Let’s look at some hard data. By 2025, the global silver supply gap has reached 95 million ounces, marking the fifth consecutive year of supply shortages. More concerning is the production dilemma: 72% of silver production comes from copper, lead, and zinc by-product mines, and major mining companies are not increasing production just because silver prices soar. The new capacity added this year has basically seen no growth.
On the demand side—solar photovoltaic, electric vehicles, and AI servers, the "Big Three Silver Consumers," are rapidly consuming capacity. One new energy vehicle consumes 50 to 100 grams of silver, and the silver used in AI servers is three times that of conventional servers.

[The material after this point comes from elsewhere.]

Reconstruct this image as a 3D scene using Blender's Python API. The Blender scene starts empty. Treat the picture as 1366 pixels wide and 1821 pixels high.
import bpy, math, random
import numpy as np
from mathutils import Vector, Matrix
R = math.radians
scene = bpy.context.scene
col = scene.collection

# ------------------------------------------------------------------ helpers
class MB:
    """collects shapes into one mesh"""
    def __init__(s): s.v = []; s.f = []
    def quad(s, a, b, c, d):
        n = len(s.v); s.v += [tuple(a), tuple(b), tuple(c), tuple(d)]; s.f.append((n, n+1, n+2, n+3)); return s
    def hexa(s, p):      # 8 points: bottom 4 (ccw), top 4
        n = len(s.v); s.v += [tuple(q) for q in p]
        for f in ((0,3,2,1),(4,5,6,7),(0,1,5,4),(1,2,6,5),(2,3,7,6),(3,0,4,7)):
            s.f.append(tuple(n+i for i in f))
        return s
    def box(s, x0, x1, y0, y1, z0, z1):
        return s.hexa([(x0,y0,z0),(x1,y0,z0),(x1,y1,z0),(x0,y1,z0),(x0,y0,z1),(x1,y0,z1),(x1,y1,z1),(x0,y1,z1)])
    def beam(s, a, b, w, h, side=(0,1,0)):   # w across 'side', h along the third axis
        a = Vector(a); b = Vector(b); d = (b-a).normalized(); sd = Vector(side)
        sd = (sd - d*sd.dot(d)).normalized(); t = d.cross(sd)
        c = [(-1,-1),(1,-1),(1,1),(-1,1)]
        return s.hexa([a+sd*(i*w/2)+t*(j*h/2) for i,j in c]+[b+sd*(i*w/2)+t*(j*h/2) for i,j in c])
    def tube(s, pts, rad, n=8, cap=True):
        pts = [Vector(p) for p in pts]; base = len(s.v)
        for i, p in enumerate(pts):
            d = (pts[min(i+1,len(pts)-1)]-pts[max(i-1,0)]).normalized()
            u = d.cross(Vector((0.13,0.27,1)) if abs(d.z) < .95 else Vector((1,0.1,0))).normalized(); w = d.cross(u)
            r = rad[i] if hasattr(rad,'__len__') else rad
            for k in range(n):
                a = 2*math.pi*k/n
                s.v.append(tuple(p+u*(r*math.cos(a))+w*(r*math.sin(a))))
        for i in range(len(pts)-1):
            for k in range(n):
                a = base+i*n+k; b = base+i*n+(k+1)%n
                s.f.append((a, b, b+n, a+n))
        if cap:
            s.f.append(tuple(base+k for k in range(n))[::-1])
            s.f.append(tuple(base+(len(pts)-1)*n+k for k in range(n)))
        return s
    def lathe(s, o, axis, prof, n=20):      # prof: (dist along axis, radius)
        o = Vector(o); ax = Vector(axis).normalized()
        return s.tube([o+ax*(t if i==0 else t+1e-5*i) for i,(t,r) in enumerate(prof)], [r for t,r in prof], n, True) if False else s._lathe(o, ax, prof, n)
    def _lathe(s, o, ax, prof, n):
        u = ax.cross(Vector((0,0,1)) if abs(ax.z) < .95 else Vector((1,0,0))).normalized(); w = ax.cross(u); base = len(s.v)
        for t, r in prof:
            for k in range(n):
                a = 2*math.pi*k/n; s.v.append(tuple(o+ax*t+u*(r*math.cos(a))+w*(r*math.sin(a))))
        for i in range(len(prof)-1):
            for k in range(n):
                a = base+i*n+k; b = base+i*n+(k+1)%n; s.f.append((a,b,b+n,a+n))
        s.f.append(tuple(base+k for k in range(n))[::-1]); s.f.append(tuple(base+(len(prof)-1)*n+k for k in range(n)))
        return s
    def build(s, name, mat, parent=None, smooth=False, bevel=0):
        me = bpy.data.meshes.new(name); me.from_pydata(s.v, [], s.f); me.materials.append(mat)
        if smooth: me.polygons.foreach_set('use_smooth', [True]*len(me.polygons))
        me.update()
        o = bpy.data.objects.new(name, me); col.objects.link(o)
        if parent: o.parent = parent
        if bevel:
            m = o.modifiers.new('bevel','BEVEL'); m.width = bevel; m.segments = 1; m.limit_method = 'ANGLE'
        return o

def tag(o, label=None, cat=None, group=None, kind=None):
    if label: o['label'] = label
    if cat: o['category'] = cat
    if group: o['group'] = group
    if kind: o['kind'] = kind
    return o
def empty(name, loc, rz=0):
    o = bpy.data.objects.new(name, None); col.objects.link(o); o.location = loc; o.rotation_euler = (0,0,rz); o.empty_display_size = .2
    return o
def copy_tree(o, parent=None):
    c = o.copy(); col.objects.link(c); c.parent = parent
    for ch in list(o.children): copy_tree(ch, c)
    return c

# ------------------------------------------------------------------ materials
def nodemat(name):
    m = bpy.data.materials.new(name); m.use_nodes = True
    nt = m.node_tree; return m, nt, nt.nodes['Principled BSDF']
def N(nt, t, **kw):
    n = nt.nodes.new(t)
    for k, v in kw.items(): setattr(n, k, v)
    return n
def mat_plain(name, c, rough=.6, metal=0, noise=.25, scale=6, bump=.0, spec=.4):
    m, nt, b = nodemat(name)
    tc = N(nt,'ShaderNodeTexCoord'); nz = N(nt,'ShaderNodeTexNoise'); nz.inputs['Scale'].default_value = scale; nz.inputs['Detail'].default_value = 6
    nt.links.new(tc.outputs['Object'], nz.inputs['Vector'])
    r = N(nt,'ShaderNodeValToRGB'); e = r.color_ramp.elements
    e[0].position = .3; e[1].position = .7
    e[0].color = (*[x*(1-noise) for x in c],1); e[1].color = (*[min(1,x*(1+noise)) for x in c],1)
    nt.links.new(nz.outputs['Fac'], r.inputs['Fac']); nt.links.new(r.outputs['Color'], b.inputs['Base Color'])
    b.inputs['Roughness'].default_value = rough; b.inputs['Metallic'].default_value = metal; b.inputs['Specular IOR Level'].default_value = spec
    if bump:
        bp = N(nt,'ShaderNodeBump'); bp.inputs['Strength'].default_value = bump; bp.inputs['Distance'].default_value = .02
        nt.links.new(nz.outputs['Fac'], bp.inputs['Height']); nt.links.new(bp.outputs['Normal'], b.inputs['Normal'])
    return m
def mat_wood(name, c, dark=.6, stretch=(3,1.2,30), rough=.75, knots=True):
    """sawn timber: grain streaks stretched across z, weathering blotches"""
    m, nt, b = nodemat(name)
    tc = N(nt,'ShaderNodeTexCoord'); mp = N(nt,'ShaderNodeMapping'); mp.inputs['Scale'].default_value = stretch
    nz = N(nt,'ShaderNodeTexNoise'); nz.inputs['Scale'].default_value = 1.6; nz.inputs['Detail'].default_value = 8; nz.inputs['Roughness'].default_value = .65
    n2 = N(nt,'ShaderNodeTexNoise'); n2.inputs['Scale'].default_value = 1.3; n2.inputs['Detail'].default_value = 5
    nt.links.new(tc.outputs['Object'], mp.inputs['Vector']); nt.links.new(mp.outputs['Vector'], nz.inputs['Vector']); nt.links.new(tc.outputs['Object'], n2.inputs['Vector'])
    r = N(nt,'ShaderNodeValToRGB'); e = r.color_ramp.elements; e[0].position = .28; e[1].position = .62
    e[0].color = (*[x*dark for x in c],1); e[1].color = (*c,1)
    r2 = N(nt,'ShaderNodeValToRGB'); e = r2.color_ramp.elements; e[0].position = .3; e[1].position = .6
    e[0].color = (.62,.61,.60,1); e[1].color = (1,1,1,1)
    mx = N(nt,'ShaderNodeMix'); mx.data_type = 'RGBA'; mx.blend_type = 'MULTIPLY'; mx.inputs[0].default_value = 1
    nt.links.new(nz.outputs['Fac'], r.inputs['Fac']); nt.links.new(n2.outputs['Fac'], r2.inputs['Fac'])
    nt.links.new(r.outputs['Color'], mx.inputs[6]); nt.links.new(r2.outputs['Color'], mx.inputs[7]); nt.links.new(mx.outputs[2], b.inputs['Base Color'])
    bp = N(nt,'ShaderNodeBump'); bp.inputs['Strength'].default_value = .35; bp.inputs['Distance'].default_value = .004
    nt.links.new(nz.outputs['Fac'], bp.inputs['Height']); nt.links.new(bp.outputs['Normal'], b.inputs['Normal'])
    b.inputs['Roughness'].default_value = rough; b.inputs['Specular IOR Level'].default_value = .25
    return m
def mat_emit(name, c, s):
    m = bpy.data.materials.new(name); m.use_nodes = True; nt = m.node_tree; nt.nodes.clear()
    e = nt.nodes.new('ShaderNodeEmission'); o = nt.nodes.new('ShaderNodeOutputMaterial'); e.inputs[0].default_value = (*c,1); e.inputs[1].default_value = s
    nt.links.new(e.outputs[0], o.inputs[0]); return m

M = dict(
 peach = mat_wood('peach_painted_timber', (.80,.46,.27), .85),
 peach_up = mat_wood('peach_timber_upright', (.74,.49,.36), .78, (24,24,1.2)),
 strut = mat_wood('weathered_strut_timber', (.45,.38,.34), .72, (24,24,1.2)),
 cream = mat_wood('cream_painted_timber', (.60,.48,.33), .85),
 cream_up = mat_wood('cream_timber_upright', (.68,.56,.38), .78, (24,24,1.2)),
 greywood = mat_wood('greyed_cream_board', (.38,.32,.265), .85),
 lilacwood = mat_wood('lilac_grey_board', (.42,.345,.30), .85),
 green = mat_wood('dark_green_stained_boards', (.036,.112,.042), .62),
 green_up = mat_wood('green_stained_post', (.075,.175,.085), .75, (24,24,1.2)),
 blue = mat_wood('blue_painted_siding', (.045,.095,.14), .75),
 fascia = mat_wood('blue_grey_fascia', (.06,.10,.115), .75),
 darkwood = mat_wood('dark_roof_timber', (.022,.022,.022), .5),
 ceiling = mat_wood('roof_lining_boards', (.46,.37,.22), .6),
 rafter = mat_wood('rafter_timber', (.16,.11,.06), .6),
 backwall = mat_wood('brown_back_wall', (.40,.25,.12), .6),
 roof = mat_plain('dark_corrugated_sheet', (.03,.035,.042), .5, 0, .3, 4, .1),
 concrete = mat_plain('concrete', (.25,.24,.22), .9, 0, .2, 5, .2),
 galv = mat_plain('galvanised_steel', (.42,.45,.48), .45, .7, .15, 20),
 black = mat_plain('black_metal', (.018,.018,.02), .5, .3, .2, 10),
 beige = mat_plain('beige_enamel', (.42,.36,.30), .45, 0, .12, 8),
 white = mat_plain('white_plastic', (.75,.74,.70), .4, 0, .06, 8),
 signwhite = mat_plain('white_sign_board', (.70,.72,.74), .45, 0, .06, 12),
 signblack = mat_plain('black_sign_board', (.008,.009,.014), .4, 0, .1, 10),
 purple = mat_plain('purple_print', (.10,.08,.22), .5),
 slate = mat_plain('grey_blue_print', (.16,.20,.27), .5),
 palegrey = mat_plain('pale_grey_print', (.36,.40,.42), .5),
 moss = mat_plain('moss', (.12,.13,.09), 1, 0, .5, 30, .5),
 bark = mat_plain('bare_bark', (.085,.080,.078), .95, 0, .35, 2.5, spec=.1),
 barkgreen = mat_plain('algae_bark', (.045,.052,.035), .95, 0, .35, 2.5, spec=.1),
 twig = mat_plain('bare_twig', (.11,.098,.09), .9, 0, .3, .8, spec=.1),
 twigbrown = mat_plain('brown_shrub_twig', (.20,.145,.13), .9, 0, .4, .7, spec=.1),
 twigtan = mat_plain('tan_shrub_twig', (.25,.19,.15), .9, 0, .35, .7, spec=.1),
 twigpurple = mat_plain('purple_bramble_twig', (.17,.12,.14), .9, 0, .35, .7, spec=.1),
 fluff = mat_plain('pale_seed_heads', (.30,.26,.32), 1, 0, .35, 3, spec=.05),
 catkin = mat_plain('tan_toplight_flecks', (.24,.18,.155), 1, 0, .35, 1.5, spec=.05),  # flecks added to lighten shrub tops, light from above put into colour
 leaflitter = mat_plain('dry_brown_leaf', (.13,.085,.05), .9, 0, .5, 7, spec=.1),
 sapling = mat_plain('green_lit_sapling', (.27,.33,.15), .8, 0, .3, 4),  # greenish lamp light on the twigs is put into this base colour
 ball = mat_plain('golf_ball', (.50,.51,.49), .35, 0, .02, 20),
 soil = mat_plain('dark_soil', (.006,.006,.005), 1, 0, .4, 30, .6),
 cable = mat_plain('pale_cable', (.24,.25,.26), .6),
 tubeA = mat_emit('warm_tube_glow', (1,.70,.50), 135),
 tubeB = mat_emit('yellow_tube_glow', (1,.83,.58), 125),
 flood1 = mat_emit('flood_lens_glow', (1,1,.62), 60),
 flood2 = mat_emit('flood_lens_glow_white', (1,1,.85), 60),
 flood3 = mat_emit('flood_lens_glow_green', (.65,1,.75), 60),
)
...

On one side, capacity is drying up; on the other, demand is exploding. Silver price increases seem inevitable.
But what’s truly interesting is the change in the capital mindset behind it. Recently, the US SEC and CFTC have taken new actions in regulatory cooperation. The "CLARITY Act" finally clarifies their respective boundaries—SEC regulates digital asset securities, CFTC oversees digital commodities. The problem is, the definition of "hybrid" assets remains vague. During this regulatory gap, some crypto funds have simply chosen to temporarily withdraw. Meanwhile, silver, as an asset with both industrial and financial attributes, naturally becomes the best safe haven. This wave of capital migration closely aligns with the flow in the crypto market.